Forget Mona Lisa’s smile. What about her bridge?
The Mona Lisa is one of the world’s most famous paintings and has spawned many mysteries and theories, including the woman’s identity.
But one historian said he has settled one debate about the painting that hangs in the Louvre: the location of the bridge behind the beguiling woman.
Silvani Vincenti said the backdrop of the early 16th-century painting by Leonardo Da Vinci depicts the Romito Bridge in the nearby Tuscan town of Laterina, reports CNN.
“The distinctive form of the Arno [River] along that stretch of territory corresponds to what Leonardo portrayed in the landscape to the left of the woman depicted in the famous painting,” Vinceti said Wednesday, during a press conference for the Foreign Press Association in Rome.
This takes the wind from the sails of the village of Ponte Buriano, which is a suburb of Arezzo in Tuscany.
They have confidently claimed the bridge in the painting is the Ponte Buriano and have made it the centerpiece of their local tourism campaign.
It’s even featured on the village’s welcome sign.
But Vincenti — who made virtual reconstructions of the bridge, studied drone footage of the river banks and used documents from Florence’s state archives — disagrees.
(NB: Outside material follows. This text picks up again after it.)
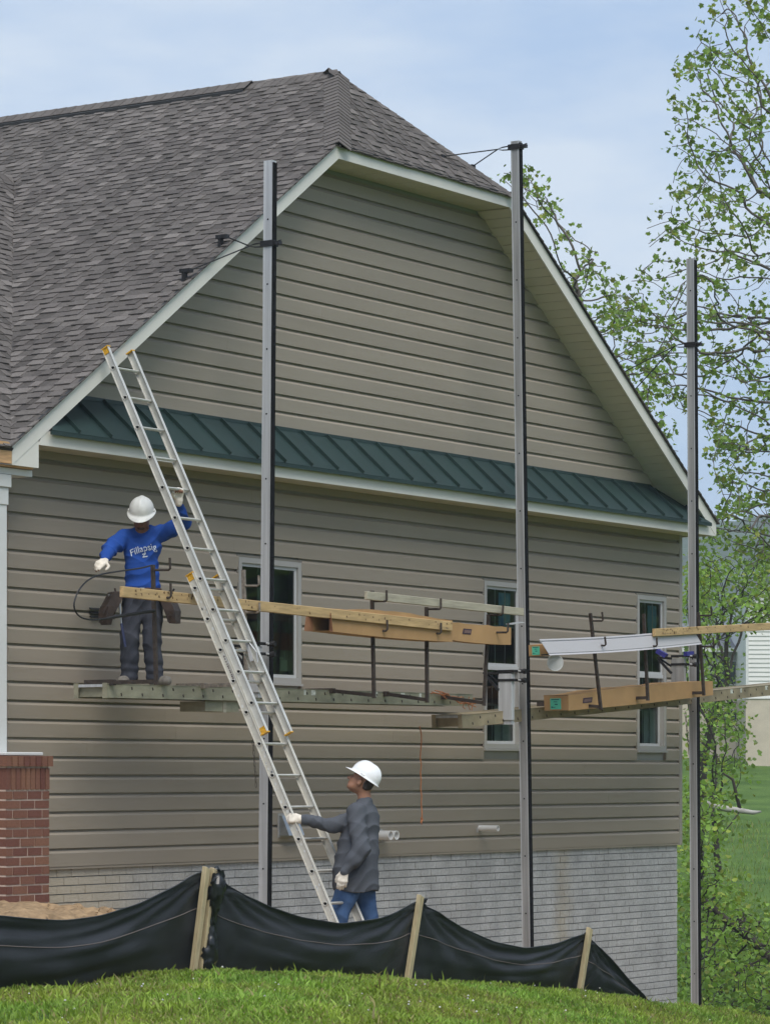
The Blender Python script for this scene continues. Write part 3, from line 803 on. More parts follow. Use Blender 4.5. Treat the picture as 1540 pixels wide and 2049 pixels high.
M_CARDI = mat('cardboard_shadow_side', (.33, .17, .10), rough=.85, spec=.15, var=.15, vscale=5)
M_LABEL = mat('green_carton_label', (.10, .52, .36), rough=.6)
M_INK = mat('dark_ink', (.045, .025, .04), rough=.7)
M_YEL = mat('yellow_end_cap', (.62, .33, .02), rough=.5, var=.35, vscale=60)
M_CHAIN = mat('dull_chain', (.10, .085, .07), rough=.6, metal=.5)
M_ROPE = mat('orange_rope', (.42, .17, .075), rough=.8, var=.3, vscale=50)
YP = -.85                                       # outer face of the poles

def pole(top, bot, label, clampz, rods, m=None):
    """square aluminium pole with a rubber faced front, clamp and two rods holding it off the roof"""
    s = .104; sx = .066; T = onY(*top, YP + s); B = onY(*bot, YP + s); T = T - V(0, s, 0); B = B - V(0, s, 0)
    ax = nrm(T - B); B = B - ax * .6
    t = thing('scaffold_pole', B + V(s / 2, s / 2, .6), label, 'pole', 'scaffold poles along the wall')
    ex = nrm(np.cross(V(0, 1, 0), ax)); ey = np.cross(ax, ex)
    def box(name, m, x0, x1, y0, y1, a, c):
        q = MB(); q.hexa([p + ex * xx + ey * yy for p in (a, c) for xx, yy in ((x0, y0), (x1, y0), (x1, y1), (x0, y1))]); return q.obj(name, m, t)
    m = m or M_ALU; body = box('post', m, 0, sx, .006, s, B, T)
    box('rubber_face', M_RUBBER, .002, sx - .002, -.004, .0055, B, T - ax * .02)
    box('edge_lip', M_ALU, -.004, .0, .004, .014, B, T); box('edge_lip', M_ALU, -.004, .0, s - .012, s - .002, B, T)
    L = np.linalg.norm(T - B)
    for k in range(int(L / .61)):
        z = .35 + k * .61
        q = MB(); c = B + ax * z + ey * (s * .5); q.tube([c - ex * .0035, c + ex * .001], .0085, 8); q.obj('hole', M_RUBBER, t)
    # clamp and rods
    P = onY(*clampz, YP + s / 2); u = (P - B) @ ax; c = B + ax * u
    q = MB(); q.hexa([c + ax * dz + ex * xx + ey * yy for dz in (-.028, .028) for xx, yy in ((-.012, -.012), (sx + .012, -.012), (sx + .012, s + .03), (-.012, s + .03))])
    cl = q.obj('clamp', M_BLACKM, t)
    q = MB(); q.beam(c + ex * sx / 2 - ey * .012, c + ex * sx / 2 - ey * .07, .05, .035); q.tube([c + ex * (s * .2) - ey * .06 + ax * .02, c + ex * (sx * .9) - ey * .06 + ax * .03], .006, 6); q.obj('clamp_bolt', M_BLACKM, cl)
    eye = c + ex * sx / 2 + ey * (s + .03)
    q = MB(); q.tube([eye + ey * .0 + ax * .02, eye + ey * .09 + ax * .015, eye + ey * .16, eye + ey * .09 - ax * .015, eye - ax * .02], .007, 6); q.obj('yoke', M_BLACKM, cl)
    kn = eye + ey * .15
    for r in rods:
        e = np.array(r, float); q = MB(); q.tube([kn, e], .0065, 6); rod = q.obj('brace_rod', M_BLACKM, t)
        q = MB(); q.beam(e - V(.0, .02, .0), e + V(.0, .10, .0), .06, .035); q.beam(e + V(0, .06, -.11), e + V(0, .06, .01), .05, .03, (0, 1, 0)); q.obj('brace_foot', M_BLACKM, rod)
    return t
def on_main(px, py):     # point on the left roof slope
    d = ray(px, py); t = (RZ1 + .10 + KL * (CAM[0] - RX1) - CAM[2]) / (d[2] - KL * d[0]); return CAM + t * d
def on_hip(px, py):
    kh = (RIDZ - RZ1) / (RIDY - OY); d = ray(px, py); t = (RZ1 + .02 + kh * (CAM[1] - OY) - CAM[2]) / (d[2] - kh * d[1]); return CAM + t * d
def on_right(X, Y): return V(X, Y, SZ1 + KR * (SX1 - X) + .03)
pole((528, 322), (517, 1815), 'bright aluminium pole standing behind the extension ladder', (540, 488), [on_main(452, 473), on_main(380, 541)])
pole((1021, 283), (1044, 1895), 'tallest scaffold pole rising past the roof edge, in the middle of the wall', (1032, 294), [on_hip(884, 313), on_hip(945, 333)], M_ALUP)
pole((1372, 518), (1381, 2010), 'dull grey pole past the house corner with trees behind it', (1384, 690), [on_right(10.1, .35), on_right(10.75, .55)], M_ALUP)

# ---- pump jacks
def jack(pxy, label, h=.50, flip=1, body_col=M_ALU):
    c = onY(*pxy, YP - .03)                              # top of the jack at the pole
    t = thing('pump_jack', c - V(0, 0, h), label, 'pump jack', 'pump jacks on the poles')
    x0, x1 = c[0] - .02, c[0] + .125
    b = MB(); b.box((x0, YP - .035, c[2] - h), (x0 + .012, YP + .13, c[2] - .03)); b.box((x0 + .012, YP - .035, c[2] - h), (x0 + .06, YP - .012, c[2] - .03)); b.obj('body', body_col, t, bevel=.004)
    for k, dz in enumerate((0, -.095)):
        b = MB(); b.box((x0 - .006, YP - .055, c[2] + dz - .016), (x1, YP - .011, c[2] + dz + .010)); b.box((x0 - .006, YP + .105, c[2] + dz - .016), (x1, YP + .13, c[2] + dz + .010)); b.box((x0 - .007, YP - .012, c[2] + dz - .015), (x0 - .001, YP + .106, c[2] + dz + .009)); b.obj('shackle', M_BLACKM, t)
        b = MB(); p = V(x1 - .03, YP - .06, c[2] + dz - .005); b.tube([p, p + V(.01, -.05, 0)], [.022, .022], 10); b.tube([p + V(.01, -.05, 0), p + V(.012, -.075, 0)], [.03, .026], 10); b.obj('roller', M_BLACKM, t)
        b = MB(); b.tube([p + V(-.05, -.02, .002), p + V(-.05, -.045, .002)], .011, 8); b.obj('bolt', M_ALU, t)
    b = MB(); q = V(x0 - .01, YP + .12, c[2] - .03)
    b.beam(q, q + V(-.0, .17, .015), .03, .028); b.beam(q + V(0, .0, -.17), q + V(0, .17, -.005), .026, .026); b.beam(q + V(.03, .0, -.10), q + V(.03, .16, .0), .02, .02); b.tube([q + V(-.02, .17, .01), q + V(.06, .17, .01)], .012, 8); b.obj('foot_pedal', M_BLACKM, t)
    # arm that carries the plank, running towards the wall under it, with an upright end
    b = MB(); zb = c[2] - h
    b.box((x0 + .015, YP - .02, zb - .045), (x0 + .075, -.32, zb + .0)); b.obj('plank_arm', body_col, t)
    return t, zb
jack((519, 1287), 'pump jack with black rollers hidden behind the ladder rungs', .46)
jack((1024, 1342), 'pump jack with long pale body on the middle pole', .52)
tj, _ = jack((1368, 1312), 'pump jack with blue painted top on the pole past the corner', .44, 1, M_ALUP)
c = onY(1368, 1312, YP - .03); b = MB(); b.beam(c + V(-.03, -.03, .02), c + V(.14, -.03, .03), .05, .05); b.beam(c + V(-.02, .22, .0), c + V(-.02, .34, .06), .06, .05); b.obj('blue_bracket', mat('blue_paint', (.035, .035, .22), rough=.5, var=.3, vscale=20), tj)

# ---- planks
def plank_thing(P0, P1, y0, y1, h, label, slots_seed, M_ALU2=M_ALU2):
    """aluminium walk plank: P0, P1 bottom corners along the outer side"""
    P0 = V(P0[0], 0, P0[2]); P1 = V(P1[0], 0, P1[2]); d = nrm(P1 - P0); up = np.cross(V(0, -1, 0), d); up = up if up[2] > 0 else -up
    t = thing('scaffold_plank', P0 + V(0, (y0 + y1) / 2, 0), label, 'plank', 'aluminium scaffold planks')
    def bx(name, m, u0, u1, ya, yb, h0, h1):
        q = MB(); a, c = P0 + d * u0, P0 + d * u1
        q.hexa([a + up * h0 + V(0, ya, 0), c + up * h0 + V(0, ya, 0), c + up * h0 + V(0, yb, 0), a + up * h0 + V(0, yb, 0), a + up * h1 + V(0, ya, 0), c + up * h1 + V(0, ya, 0), c + up * h1 + V(0, yb, 0), a + up * h1 + V(0, yb, 0)])
        return q.obj(name, m, t)
    L = np.linalg.norm(P1 - P0)
    for ya, sgn in ((y0, 1), (y1, -1)):
        bx('side_rail', M_ALU2, 0, L, ya, ya + sgn * .006, .004, h - .004)
        bx('flange', M_ALU2, 0, L, ya - sgn * .004, ya + sgn * .035, 0, .0045); bx('flange', M_ALU2, 0, L, ya - sgn * .004, ya + sgn * .035, h - .0045, h)
    n = 6
    for i in range(n):
        w = (y1 - y0 - .08) / n; bx('deck_board', M_ALU2, .02, L, y0 + .04 + i * w + .003, y0 + .04 + (i + 1) * w - .003, h - .022, h - .005)
    k = .03
    while k < L: bx('cross_bar', M_ALU2, k, k + .04, y0 + .007, y1 - .007, .01, h - .023); k += .61
    bx('end_cap', M_ALU2, -.006, .0, y0, y0 + .05, -.004, h + .006); bx('end_cap', M_ALU2, -.006, .0, y1 - .05, y1, -.004, h + .006)
    bx('end_tube', M_ALU, -.004, .03, y0 + .05, y1 - .05, h - .03, h - .006)
    q = MB(); r = random.Random(slots_seed); u = .2; k = 0
    while u < L - .1:
        c = P0 + d * u + up * (h * (.70 if k % 2 else .26)) + V(0, y0, 0); q.beam(c - up * .012 - V(0, .002, 0) + d * .004, c + up * .012 - V(0, .002, 0) - d * .004, .012, .006, (0, 1, 0)); u += .152; k += 1
    q.obj('rivets', M_RUST, t)['kind'] = 'stuff'
    for i in range(5):
        q = MB(); c = P0 + d * r.uniform(.45, .95) * L + up * h * .55 + V(0, y0 - .002, 0); w = r.uniform(.03, .08); q.hexa([c, c + d * w, c + d * w + V(0, .001, 0), c + V(0, .001, 0), c + up * .05, c + d * w + up * .05, c + d * w + up * .05 + V(0, .001, 0), c + up * .05 + V(0, .001, 0)])
        q.obj('sticker', mat('worn_sticker', (.55, .56, .50), rough=.7, var=.4, vscale=40), t)
    return d, up
A0 = onY(215, 1396, -.78); A1 = onY(945, 1413, -.78)
plank_thing(A0, A1, -.78, -.41, .125, 'long green tinged walk plank under the man in blue', 1)
B0 = onY(925, 1456, -.78); B1 = onY(1545, 1391, -.78); B1 = B0 + (B1 - B0) * 1.12
PD2, PU2 = plank_thing(B0, B1, -.78, -.41, .13, 'walk plank sloping up towards the pole past the corner', 2, mat('brown_stained_plank', (.285, .235, .15), rough=.6, metal=.15, var=.35, vscale=3.5))
def plank2_z(x): return B0[2] + (x - B0[0]) * PD2[2] / PD2[0]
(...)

He noted that Da Vinci lived there with Cardinal Cesare Borgia between 1501 and 1503, the year he started painting the Mona Lisa. The bridge in Laterina had four arches as depicted in the painting. Whereas Ponte Buriano has six arches.
Ponte Bobbio, a bridge in Piacenza, which is also considered in the debate, has more than six arches.
The Romito bridge is now in ruins, but Vinceti said the “Etruscan-Roman Romito bridge is unmistakably” the one.
Simona Neri, who is the mayor of Laterina, population of 3,400, is excited by the discovery and the potential for tourism in their village.
“We really hope that this wonderful news will intrigue and fascinate local and foreign tourists, with the knowledge that it will be a great opportunity to relaunch the tourism of our territory on which we can work a lot starting from naturalistic, cultural and monumental valuation,” Neri said at the press conference.
“We need to try to protect what’s left of the bridge, which will require funding,” said Neri adding that there are funds available for places linked to artists like Da Vinci and the other masters.
“There’ll be some rivalry; we’ll need to put a poster up, too,” she added.